La questione di cui si occupò fu quella meridionale come membro della camera del lavoro di Cerignola, meentre nel 1911 aderì al sindacalismo rivoluzionario e nel 1912 fu eletto nel comitato centrale dell’Unione Sindacale Italiana. Assegnato al 1º reggimento bersaglieri, fu ferito seriamente nel 1916 nel corso della Prima Guerra Mondiale. Finito il conflitto tornò poi segretario della Camera del lavoro di Cerignola. Di Vittorio, a cui amici ed avversari riconobbero unanimi un grande buonsenso ed una ricca umanità, seppe farsi capire, grazie al suo linguaggio semplice ed efficace, sia dalla classe operaia, in rapido sviluppo nelle città, sia dai contadini ancora fermi ai margini della vita economica, sociale e culturale del Paese.

Eletto deputato nel 1921 tra le file del Partito Socialista Italiano mentre è detenuto nelle carceri di Lucera, divenne anche direttore della Camera del Lavoro di Bari, dove organizzò la difesa della sede dell’associazione, sconfiggendo gli squadristi fascisti di Caradonna insieme con ex ufficiali legionari di Fiume, socialisti, comunisti, anarchici e Arditi del Popolo. Tre anni dopo la scissione di Livorno, nel 1924 aderì al Partito Comunista d’Italia, dove rimase fino alla morte.

Con l’avvento del Fascismo in Italia e disciolti tutti i partiti e i sindacati, venne condannato dal tribunale speciale fascista a 12 anni di carcere, ma nel 1925 riuscì a fuggire in Francia dove aveva rappresentato la disciolta Confederazione Generale del Lavoro nell’Internazionale dei sindacati rossi. Dal 1928 al 1930 soggiornò in Unione Sovietica e rappresentò l’Italia nella neonata Internazionale Contadina per poi tornare a Parigi ed entrare nel gruppo dirigente del PCI clandestino. In questo periodo iniziarono i primi dissapori con il segretario del PCI sulla figura guida di Stalin del Movimento operaio internazionale e sul suo diktat, accettato da Togliatti, contro i “socialfascisti”.

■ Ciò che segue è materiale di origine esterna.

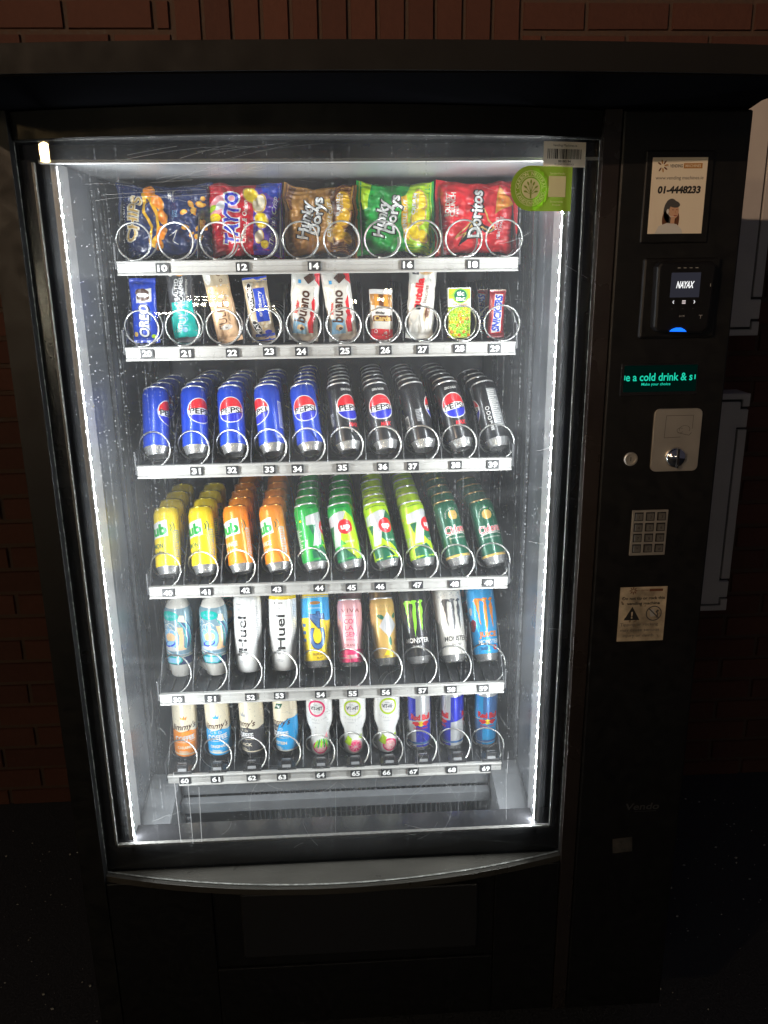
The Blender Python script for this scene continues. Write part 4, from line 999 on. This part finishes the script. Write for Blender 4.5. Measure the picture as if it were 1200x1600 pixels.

Di Vittorio quindi si pose contro la similitudine voluta da Stalin nell’equiparare il Nazifascismo alla Socialdemocrazia, anche perché considerava l’unità politica della sinistra (socialisti e comunisti) ancora attuale, in nome di un socialismo democratico, marxista ma rispettoso della libertà. Durante la guerra d’Etiopia, su indicazione del Comintern, inviò una squadra di tre persone – tre comunisti – chiamati “i tre apostoli”, fra cui Ilio Barontini, esperto in questo genere di missioni – con l’incarico di organizzare la guerriglia locale contro l’invasione fascista. Insieme ad altri antifascisti partecipò alla guerra civile spagnola,  e con il nome di Mario Nicoletti fu inquadrato come commissario politico nella XI e poi nella XII Brigata Internazionale e venne ferito a Guadalajara. Nel 1937, diresse a Parigi un giornale antifascista la Voce degli Italiani  e fu una delle poche voci autorevoli che si espresse contro le leggi razziali fasciste antisemite.

Nel 1941 fu arrestato a Parigi dai tedeschi su richiesta delle autorità italiane e rinchiuso nel carcere de La Santé, dove ebbe modo di ritrovare il collega e amico Bruno Buozzi, assieme al quale fu poi trasferito in Germania e in Italia. Il regime fascista lo assegnò quindi al confino nell’isola di Ventotene. Nel 1943 fu liberato dal governo Badoglio e, entrato in clandestinità dopo l’occupazione tedesca di Roma, Di Vittorio fu tra i protagonisti, con Bruno Buozzi e Achille Grandi, del dialogo per la rinascita del sindacato unitario italiano. Buozzi fu ucciso dai nazisti in fuga da Roma il 4 giugno 1944 a La Storta, cinque giorni prima della firma del Patto di Roma, con il quale venne ricostituita la CGIL. Negli ultimi due anni della seconda guerra mondiale prese parte alla Resistenza tra le file delle Brigate Garibaldi e nel 1945 fu eletto segretario della CGIL. L’anno seguente, nel 1946, fu eletto deputato all’Assemblea Costituente con il PCI.

Di Vittorio continuò a guidare la CGIL fino alla sua morte, avvenuta nel 1957 a Lecco, poco dopo un incontro con alcuni delegati sindacali. Colpito da un primo infarto nel 1948 e da un secondo nel 1956, il terzo lo stroncò all’età di 65 anni.